XtremIO’s agile writeable snapshots completely eliminate brute force data copy operations that are commonly used today.  Application development and test environments can be instantly created off a primary production volume, all with tremendous scale-out performance that allows R&D to work with the same high performance infrastructure as the production instance.  It’s a game changing business process innovation that leads to faster application development times and higher quality rollouts.  That’s a big impact.

The biggest impact of all this technology in XtremIO is that it’s accessible and surprisingly affordable.  XtremIO’s inline data services deliver incredible efficiency and utility out of small amount of physical flash.  Having the best capacity efficiency in the industry means that now a single XtremIO cluster with 90TiB of physical usable flash effectively (through inline deduplication, inline compression, and agile writeable snapshots) serves petabyte-scale application environments.  XtremIO’s ability to leverage and amplify such a small amount of flash into 10X or more value, all with consistent and predictable performance, all inherently balanced and easy to use, and with scale-out IOPS in abundance to handle even the heaviest consolidated workloads, is our big impact.

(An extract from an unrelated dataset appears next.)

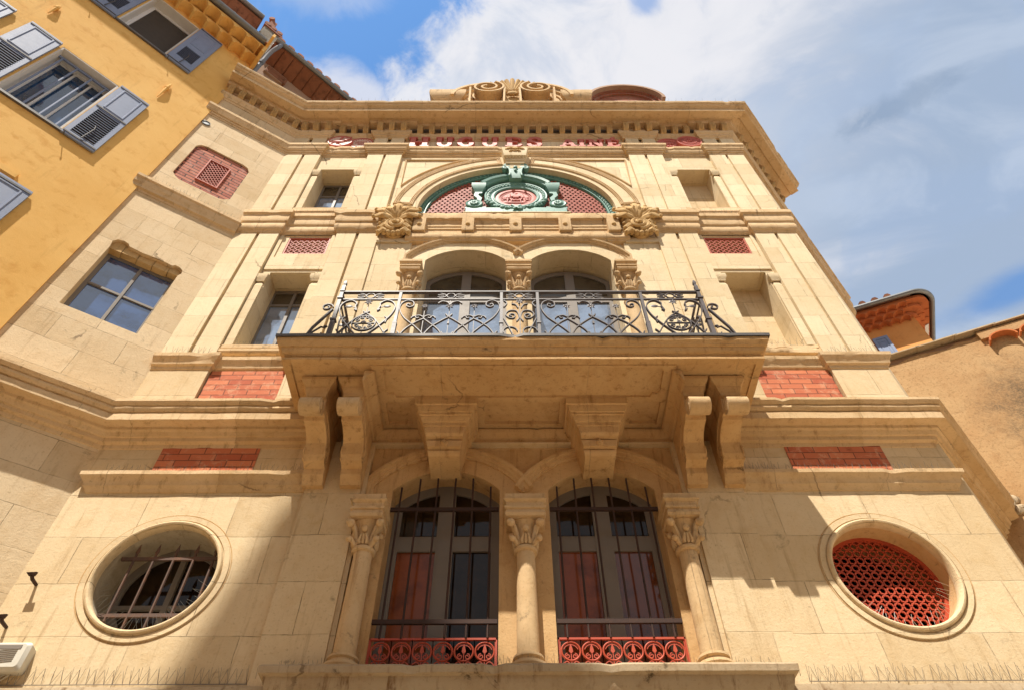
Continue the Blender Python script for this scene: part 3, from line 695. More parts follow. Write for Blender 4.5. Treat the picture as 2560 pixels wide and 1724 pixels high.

XtremIO is Redefining the Possible across the globe.  Since our general availability in November 2013, XtremIO has become the fastest growing storage array of any kind in history, and the #1 All-Flash Array in the market.  Our customers are doing one small thing…choosing XtremIO, and having a very big impact in their organizations delivering the speed, agility, and innovation that are highly visible to any consumer of IT.  And the best is yet to come.